### Task description
Give back only the lines from the one that contains "Recreate this scene" through the one that contains "so.location = (8, 2, 14)", word for word and without images.

>> START Given records

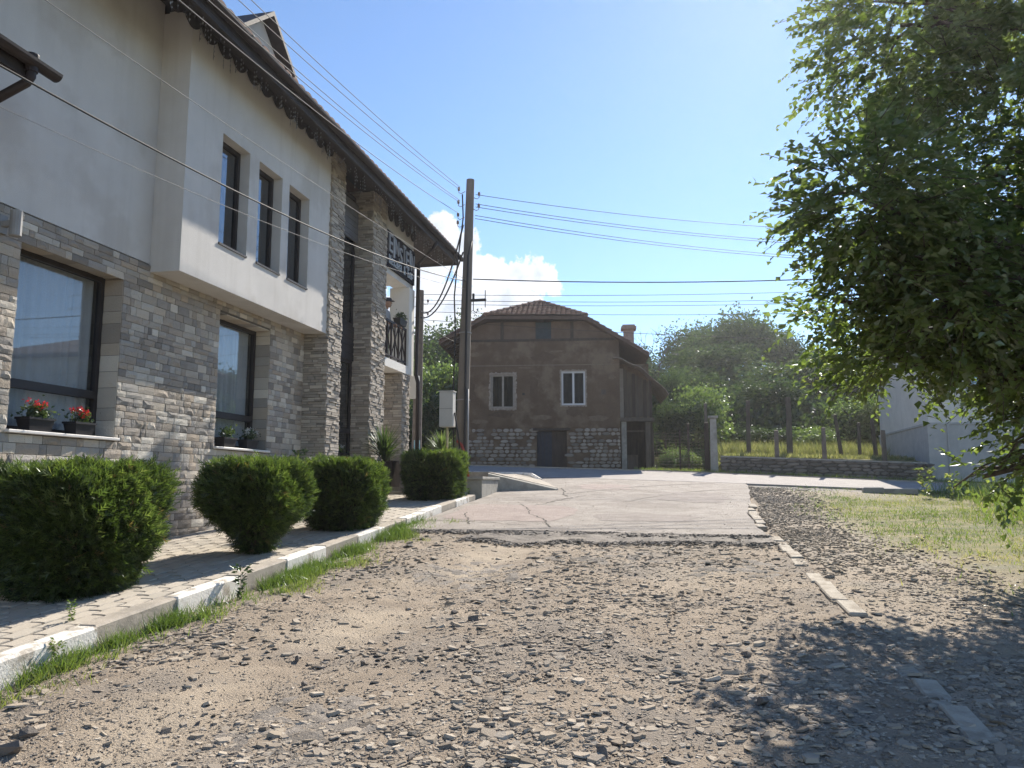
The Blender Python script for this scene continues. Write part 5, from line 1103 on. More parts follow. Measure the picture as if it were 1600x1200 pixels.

>> END Given records
>> START Given records

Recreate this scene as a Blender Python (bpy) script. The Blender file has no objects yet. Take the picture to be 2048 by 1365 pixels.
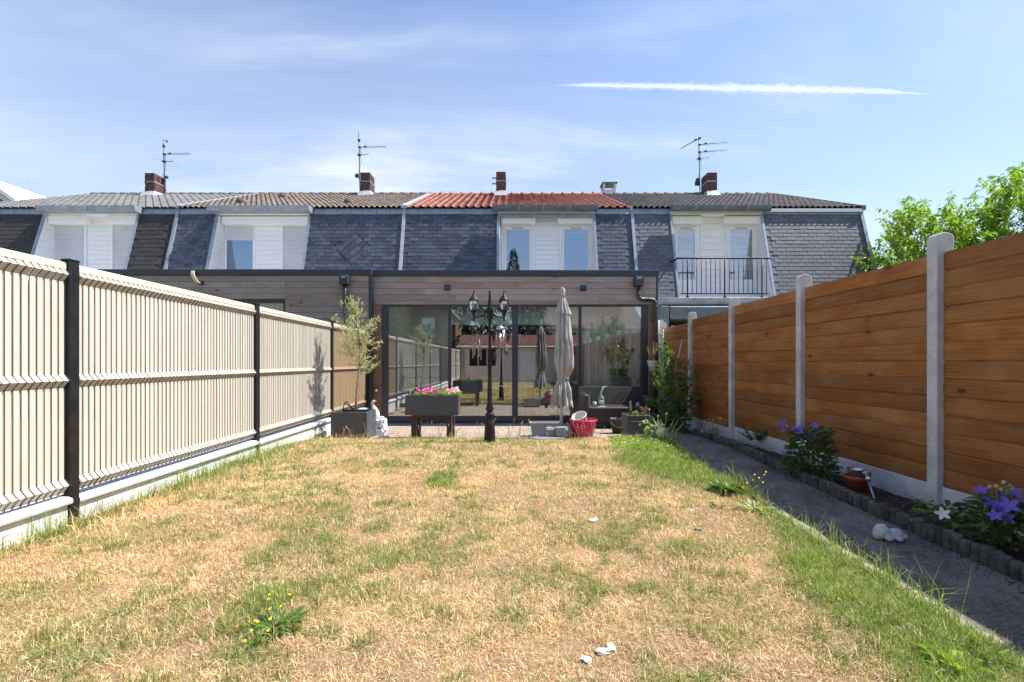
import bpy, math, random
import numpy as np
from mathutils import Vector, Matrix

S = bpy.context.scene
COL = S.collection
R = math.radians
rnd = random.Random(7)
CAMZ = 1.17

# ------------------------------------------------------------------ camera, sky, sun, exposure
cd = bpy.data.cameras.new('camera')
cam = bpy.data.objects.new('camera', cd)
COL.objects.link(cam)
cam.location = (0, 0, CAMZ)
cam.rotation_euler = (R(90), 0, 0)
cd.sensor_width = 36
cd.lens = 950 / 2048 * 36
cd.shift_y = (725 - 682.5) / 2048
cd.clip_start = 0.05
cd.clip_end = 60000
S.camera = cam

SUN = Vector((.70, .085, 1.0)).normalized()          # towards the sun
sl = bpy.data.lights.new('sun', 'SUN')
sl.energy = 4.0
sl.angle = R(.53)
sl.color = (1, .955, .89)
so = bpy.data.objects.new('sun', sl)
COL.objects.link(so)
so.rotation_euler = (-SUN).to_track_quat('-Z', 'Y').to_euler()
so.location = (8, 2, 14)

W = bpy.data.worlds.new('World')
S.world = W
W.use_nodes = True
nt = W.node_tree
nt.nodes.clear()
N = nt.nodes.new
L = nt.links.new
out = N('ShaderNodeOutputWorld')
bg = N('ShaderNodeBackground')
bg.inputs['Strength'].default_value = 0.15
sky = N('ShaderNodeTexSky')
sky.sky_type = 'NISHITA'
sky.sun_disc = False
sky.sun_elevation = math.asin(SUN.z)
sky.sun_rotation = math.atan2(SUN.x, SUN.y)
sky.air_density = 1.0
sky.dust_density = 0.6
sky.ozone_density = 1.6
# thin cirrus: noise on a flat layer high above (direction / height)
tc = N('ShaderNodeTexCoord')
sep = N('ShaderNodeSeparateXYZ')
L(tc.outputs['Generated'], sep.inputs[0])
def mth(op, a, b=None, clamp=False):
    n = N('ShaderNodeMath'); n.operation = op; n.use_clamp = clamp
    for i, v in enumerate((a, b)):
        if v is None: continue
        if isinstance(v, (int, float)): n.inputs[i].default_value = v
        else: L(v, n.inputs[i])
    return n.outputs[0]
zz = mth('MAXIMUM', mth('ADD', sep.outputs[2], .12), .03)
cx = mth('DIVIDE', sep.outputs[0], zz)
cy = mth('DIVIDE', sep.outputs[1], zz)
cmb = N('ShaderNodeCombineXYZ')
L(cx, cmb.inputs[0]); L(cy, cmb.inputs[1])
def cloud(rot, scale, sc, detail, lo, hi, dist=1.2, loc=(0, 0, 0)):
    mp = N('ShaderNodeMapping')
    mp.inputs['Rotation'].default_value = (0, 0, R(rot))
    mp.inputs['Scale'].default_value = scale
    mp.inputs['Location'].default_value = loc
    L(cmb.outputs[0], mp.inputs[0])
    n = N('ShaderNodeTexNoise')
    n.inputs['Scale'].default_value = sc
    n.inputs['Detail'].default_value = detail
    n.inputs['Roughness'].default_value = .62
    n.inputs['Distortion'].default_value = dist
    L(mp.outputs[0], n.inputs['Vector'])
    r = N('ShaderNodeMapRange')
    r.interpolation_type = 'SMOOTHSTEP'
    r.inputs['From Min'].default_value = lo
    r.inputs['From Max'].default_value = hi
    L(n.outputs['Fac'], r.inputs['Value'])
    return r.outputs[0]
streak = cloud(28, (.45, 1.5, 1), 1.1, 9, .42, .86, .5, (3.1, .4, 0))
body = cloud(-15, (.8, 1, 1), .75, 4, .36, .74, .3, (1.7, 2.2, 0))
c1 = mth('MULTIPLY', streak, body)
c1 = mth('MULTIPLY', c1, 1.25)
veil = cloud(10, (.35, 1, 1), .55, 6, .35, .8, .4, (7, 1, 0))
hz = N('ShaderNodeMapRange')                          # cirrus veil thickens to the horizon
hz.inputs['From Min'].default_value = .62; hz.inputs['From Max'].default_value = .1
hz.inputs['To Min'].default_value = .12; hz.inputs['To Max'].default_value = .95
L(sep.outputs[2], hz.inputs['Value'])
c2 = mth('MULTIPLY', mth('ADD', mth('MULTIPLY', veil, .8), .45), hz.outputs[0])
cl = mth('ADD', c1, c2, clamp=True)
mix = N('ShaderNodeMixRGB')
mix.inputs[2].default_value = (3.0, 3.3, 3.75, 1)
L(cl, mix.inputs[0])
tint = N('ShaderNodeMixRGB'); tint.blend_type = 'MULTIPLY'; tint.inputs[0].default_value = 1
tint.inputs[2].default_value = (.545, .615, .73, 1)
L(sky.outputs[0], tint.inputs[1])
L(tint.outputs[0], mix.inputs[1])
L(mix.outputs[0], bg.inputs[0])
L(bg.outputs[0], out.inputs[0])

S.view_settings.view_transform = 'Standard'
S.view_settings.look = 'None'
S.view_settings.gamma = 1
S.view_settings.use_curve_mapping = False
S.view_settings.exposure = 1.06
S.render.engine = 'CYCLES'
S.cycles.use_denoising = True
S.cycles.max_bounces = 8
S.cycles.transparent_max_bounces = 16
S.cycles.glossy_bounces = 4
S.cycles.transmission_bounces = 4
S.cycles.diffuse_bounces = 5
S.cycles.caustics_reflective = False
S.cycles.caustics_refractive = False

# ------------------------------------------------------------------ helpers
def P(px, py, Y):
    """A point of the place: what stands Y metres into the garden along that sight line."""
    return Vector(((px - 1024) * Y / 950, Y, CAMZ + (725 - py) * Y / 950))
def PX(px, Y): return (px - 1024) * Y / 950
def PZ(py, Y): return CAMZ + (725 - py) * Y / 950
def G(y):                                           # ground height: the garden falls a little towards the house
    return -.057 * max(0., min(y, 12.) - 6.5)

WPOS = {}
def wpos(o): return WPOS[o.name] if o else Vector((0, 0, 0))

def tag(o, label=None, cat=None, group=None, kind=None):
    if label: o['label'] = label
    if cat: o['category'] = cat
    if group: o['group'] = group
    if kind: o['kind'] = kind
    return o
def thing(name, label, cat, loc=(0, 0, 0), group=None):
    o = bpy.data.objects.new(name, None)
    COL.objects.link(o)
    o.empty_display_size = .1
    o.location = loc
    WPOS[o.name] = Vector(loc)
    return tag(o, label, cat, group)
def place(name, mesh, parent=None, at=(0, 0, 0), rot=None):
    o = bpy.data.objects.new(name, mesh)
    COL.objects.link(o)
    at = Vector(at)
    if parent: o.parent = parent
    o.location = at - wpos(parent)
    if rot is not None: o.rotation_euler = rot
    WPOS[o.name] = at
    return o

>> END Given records
>> START Given records

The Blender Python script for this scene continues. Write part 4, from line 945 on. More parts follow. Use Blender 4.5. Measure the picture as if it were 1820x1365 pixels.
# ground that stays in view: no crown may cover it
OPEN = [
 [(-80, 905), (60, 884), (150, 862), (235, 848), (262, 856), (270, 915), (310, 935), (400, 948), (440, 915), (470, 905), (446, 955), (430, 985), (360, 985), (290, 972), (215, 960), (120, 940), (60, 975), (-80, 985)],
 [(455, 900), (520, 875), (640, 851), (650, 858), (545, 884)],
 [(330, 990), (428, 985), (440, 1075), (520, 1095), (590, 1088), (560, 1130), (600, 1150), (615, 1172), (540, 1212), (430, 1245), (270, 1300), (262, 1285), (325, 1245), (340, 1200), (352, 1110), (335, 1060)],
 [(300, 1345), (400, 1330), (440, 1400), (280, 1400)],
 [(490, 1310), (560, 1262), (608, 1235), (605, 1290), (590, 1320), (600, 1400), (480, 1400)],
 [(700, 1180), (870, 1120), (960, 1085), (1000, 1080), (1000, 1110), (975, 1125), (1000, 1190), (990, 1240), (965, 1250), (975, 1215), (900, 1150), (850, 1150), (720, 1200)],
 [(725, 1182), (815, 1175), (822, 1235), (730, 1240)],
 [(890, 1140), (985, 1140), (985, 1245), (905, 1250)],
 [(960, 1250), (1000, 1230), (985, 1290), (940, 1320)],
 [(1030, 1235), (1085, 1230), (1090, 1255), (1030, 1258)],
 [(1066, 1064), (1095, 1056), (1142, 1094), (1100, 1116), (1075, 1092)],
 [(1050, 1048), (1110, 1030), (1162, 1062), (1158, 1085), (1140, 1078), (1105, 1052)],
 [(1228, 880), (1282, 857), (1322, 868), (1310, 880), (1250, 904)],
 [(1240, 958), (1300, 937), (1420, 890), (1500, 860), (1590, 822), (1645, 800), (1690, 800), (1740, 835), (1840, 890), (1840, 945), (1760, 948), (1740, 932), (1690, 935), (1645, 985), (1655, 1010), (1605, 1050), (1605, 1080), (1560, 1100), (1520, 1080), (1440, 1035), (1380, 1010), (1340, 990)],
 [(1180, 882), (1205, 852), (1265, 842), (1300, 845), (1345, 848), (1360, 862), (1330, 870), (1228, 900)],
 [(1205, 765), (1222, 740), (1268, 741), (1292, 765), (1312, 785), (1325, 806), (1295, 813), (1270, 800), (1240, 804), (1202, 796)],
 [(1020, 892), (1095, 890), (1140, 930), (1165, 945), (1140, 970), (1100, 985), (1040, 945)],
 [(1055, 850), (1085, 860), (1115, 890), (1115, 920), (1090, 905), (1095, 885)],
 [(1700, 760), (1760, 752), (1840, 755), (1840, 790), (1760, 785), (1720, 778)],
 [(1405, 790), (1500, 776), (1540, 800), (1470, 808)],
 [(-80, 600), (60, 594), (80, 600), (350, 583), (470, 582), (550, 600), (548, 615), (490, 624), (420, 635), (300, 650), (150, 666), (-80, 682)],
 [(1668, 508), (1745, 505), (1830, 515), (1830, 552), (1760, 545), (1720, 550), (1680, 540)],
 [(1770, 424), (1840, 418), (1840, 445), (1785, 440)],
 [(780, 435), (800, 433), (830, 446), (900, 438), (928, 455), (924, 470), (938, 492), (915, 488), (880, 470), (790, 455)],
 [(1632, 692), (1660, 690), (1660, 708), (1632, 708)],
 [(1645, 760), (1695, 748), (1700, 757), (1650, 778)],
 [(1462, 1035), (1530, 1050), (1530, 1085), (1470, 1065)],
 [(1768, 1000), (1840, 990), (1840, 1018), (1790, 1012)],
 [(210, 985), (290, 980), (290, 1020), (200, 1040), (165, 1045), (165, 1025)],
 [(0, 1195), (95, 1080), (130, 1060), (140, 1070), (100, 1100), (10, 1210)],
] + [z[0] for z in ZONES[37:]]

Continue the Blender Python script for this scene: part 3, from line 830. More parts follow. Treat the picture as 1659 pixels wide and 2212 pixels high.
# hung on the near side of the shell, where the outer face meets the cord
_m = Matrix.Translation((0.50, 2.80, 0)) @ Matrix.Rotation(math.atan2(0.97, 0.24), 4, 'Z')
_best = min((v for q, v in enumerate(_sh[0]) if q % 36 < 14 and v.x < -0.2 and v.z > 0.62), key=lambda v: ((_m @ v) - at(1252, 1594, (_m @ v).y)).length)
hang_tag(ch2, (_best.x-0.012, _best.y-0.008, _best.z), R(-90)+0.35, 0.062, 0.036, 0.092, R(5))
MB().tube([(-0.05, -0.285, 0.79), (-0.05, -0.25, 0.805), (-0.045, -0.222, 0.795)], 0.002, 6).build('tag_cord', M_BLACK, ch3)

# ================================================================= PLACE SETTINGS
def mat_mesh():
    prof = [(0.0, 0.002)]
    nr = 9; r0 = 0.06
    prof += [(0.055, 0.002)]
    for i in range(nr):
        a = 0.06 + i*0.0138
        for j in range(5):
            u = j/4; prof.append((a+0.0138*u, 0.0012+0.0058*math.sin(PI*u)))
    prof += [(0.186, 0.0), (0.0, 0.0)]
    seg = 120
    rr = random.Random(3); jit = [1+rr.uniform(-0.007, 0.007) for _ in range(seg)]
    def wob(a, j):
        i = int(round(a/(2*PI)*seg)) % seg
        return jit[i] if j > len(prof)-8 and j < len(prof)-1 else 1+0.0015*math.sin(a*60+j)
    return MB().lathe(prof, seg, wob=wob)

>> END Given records

### Solution to the exercise
Recreate this scene as a Blender Python (bpy) script. The Blender file has no objects yet. Take the picture to be 2048 by 1365 pixels.
import bpy, math, random
import numpy as np
from mathutils import Vector, Matrix

S = bpy.context.scene
COL = S.collection
R = math.radians
rnd = random.Random(7)
CAMZ = 1.17

# ------------------------------------------------------------------ camera, sky, sun, exposure
cd = bpy.data.cameras.new('camera')
cam = bpy.data.objects.new('camera', cd)
COL.objects.link(cam)
cam.location = (0, 0, CAMZ)
cam.rotation_euler = (R(90), 0, 0)
cd.sensor_width = 36
cd.lens = 950 / 2048 * 36
cd.shift_y = (725 - 682.5) / 2048
cd.clip_start = 0.05
cd.clip_end = 60000
S.camera = cam

SUN = Vector((.70, .085, 1.0)).normalized()          # towards the sun
sl = bpy.data.lights.new('sun', 'SUN')
sl.energy = 4.0
sl.angle = R(.53)
sl.color = (1, .955, .89)
so = bpy.data.objects.new('sun', sl)
COL.objects.link(so)
so.rotation_euler = (-SUN).to_track_quat('-Z', 'Y').to_euler()
so.location = (8, 2, 14)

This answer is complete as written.